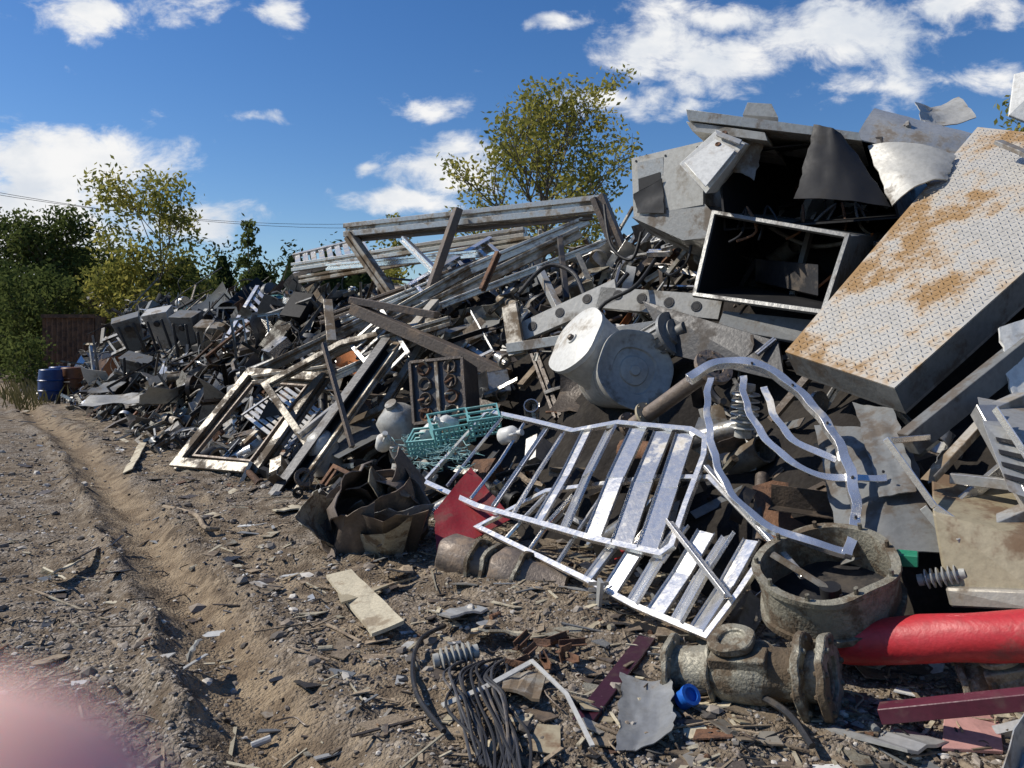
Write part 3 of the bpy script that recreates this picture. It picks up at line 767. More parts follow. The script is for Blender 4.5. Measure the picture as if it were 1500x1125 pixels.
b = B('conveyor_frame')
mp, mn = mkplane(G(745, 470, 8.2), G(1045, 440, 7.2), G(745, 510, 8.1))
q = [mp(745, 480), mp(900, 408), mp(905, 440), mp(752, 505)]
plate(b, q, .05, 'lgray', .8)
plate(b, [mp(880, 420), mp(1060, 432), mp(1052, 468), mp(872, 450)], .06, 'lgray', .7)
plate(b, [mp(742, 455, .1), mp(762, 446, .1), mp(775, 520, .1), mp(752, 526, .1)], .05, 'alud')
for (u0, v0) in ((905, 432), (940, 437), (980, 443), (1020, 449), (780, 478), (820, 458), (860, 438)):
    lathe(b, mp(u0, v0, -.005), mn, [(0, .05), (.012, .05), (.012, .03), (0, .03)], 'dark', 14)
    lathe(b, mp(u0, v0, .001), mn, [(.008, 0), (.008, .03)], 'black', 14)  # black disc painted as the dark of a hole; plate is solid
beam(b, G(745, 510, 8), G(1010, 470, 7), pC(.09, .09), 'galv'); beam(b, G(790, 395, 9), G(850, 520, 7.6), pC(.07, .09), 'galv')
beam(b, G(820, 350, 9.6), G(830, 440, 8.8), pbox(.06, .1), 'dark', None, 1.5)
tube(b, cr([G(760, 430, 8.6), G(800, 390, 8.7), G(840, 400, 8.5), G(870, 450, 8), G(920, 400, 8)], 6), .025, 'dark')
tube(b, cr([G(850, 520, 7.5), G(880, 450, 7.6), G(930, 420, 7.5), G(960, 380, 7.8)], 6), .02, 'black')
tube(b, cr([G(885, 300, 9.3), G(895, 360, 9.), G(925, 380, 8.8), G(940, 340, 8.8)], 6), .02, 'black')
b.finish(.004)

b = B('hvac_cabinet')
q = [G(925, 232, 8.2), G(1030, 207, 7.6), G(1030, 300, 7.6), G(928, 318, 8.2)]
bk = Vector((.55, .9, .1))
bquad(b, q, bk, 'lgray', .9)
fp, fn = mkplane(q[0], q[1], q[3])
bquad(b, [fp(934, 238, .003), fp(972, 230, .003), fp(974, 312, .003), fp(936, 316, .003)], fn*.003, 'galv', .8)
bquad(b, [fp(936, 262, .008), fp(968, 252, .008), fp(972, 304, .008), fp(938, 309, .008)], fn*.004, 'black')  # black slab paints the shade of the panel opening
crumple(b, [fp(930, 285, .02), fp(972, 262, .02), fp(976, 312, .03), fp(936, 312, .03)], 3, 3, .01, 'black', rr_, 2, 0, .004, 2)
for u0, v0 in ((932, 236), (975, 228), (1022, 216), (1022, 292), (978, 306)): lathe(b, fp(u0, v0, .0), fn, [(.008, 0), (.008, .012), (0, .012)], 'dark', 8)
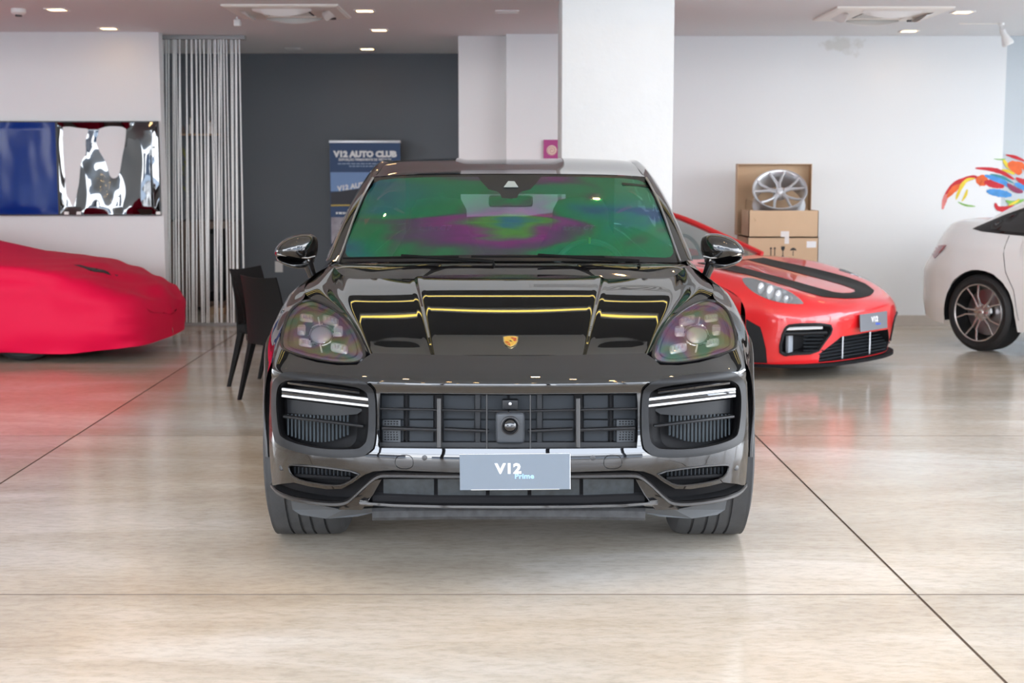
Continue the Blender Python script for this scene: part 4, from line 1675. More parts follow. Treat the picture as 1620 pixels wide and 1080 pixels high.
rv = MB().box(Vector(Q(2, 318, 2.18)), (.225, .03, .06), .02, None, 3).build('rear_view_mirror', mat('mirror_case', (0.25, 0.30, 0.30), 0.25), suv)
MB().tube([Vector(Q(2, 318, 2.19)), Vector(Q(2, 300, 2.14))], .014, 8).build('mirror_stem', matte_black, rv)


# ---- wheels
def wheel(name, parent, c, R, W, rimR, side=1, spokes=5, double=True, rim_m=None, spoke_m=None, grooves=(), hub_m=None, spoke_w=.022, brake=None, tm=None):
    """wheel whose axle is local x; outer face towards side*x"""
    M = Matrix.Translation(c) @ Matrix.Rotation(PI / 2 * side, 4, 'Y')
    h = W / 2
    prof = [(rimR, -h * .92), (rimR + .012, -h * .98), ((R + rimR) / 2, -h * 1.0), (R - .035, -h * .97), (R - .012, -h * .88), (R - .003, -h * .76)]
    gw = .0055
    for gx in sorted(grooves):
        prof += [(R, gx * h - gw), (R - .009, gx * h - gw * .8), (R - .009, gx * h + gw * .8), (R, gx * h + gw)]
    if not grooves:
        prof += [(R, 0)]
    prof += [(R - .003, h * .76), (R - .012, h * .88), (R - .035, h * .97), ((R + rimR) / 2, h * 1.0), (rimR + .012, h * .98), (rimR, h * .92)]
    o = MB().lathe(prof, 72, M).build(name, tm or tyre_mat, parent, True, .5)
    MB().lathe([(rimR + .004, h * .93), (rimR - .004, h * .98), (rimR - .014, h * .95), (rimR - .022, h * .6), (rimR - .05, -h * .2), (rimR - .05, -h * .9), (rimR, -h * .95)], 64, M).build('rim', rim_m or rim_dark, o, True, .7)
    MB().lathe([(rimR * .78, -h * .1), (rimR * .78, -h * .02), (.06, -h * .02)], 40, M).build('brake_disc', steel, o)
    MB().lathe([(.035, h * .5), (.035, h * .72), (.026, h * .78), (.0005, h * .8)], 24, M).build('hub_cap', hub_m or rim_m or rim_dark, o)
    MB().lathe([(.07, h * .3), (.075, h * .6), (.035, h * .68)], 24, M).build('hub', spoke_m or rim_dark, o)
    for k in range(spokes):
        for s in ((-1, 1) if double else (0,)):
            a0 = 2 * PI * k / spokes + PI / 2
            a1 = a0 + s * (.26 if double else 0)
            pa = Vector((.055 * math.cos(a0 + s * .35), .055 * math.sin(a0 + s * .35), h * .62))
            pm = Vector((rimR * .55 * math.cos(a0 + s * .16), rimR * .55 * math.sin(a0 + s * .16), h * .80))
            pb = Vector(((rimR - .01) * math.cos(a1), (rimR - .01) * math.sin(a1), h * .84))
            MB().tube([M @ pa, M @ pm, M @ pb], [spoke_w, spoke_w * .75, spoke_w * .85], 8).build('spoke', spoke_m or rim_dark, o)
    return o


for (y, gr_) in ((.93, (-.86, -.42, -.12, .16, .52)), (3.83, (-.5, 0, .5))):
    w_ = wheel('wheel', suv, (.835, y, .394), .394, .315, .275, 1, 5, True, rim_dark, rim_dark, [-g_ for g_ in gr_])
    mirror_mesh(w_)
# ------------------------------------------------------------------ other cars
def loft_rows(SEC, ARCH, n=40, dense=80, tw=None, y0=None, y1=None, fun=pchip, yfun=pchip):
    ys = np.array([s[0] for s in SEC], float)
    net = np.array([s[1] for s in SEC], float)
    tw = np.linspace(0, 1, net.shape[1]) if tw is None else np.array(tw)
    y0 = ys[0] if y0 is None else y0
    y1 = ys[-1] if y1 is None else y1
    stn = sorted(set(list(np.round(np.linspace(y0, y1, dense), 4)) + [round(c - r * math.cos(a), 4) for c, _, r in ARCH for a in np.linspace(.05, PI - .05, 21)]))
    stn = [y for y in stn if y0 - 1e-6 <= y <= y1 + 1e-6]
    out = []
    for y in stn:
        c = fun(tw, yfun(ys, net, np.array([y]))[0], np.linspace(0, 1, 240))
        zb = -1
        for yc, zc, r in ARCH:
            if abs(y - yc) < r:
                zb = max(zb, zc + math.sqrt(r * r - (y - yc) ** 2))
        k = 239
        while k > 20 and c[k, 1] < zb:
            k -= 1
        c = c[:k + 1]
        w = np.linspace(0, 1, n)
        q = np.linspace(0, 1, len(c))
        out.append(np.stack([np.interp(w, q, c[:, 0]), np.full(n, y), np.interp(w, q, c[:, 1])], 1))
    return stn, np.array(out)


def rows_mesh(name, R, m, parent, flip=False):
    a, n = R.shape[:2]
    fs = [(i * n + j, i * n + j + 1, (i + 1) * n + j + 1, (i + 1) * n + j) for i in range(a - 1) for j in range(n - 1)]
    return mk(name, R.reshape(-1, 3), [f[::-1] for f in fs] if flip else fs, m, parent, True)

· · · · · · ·

- [Work to do]: Working from the data above, extract solely the lines from the one containing "Continue the Blender" through the one containing "8).build('mirror_stem', matte_black, rv)", exactly as they appear, both included.

- [Task output]:
Continue the Blender Python script for this scene: part 4, from line 1675. More parts follow. Treat the picture as 1620 pixels wide and 1080 pixels high.
rv = MB().box(Vector(Q(2, 318, 2.18)), (.225, .03, .06), .02, None, 3).build('rear_view_mirror', mat('mirror_case', (0.25, 0.30, 0.30), 0.25), suv)
MB().tube([Vector(Q(2, 318, 2.19)), Vector(Q(2, 300, 2.14))], .014, 8).build('mirror_stem', matte_black, rv)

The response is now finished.